SA-TIED seminar on infrastructure development

On 03 February the SA-TIED programme will host an online seminar on infrastructure development in Southern Africa. The presentation will be given by Cornelius Dube, Wellington Matsika, and Gamuchirai Chiwunze under the SA-TIED project work stream on Regional growth for southern Africa’s prosperity

This presentation is based on two working papers:  

Building malls or metros? South Africa’s exports of tradable urban services to the rest of Africa 

By Ivan Turok and Justin Visagie

Abstract

Service industries are increasingly important in international trade and offer additional paths to economic development. There are many opportunities to expand trade in services between South Africa and other African countries. Improvements in urban planning, design, and governance are vital to create more productive and liveable cities. South Africa has many capabilities to support urbanization in Africa. However, South African companies have been relatively unsuccessful at exporting this expertise, and more successful at exporting retail, financial, and telecoms services. One reason is that urban infrastructure projects are discrete, risky, and costly. South African companies have tended to go it alone, with minimal commitment to host nations and little support from governments or other firms. Some have been absorbed into larger multinational corporations. There has been no concerted effort in South Africa to promote tradable urban services as a package of capabilities that could unleash greater economic dynamism within both source and host countries.

Full paper available here

See slides here

AND 

Special economic zones in Southern Africa: Is success influenced by design attributes? 

By Cornelius Dube, Wellington Matsika, and Gamuchirai Chiwunze

Abstract

Special economic zones (SEZs) in Africa are generally regarded as underperforming relative to their peers in the rest of the world.
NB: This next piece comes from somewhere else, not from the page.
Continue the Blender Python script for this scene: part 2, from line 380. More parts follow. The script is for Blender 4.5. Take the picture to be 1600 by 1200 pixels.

This study focuses on the design features of the SEZ in Africa that may help explain this underperformance. Literature was reviewed to identify the key design attributes of SEZ programmes that could enhance their success. A case study of six Southern African countries—Mauritius, Namibia, South Africa, Tanzania, Zambia, and Zimbabwe—is then used to assess if these countries’ SEZ programmes meet the ideal design features. The study finds that key design attributes are missing in these countries, hence creating problems in the implementation of SEZ programmes. More importantly, the study identifies lack of developed SEZ geographic areas, especially the requisite on-site and off-site infrastructure, with dedicated authorities to provide such infrastructure, as the main drawback for SEZ programmes in failing countries. The study recommends that countries should pay due attention to all the key design attributes of their SEZ programmes in order to enhance the success of the SEZs.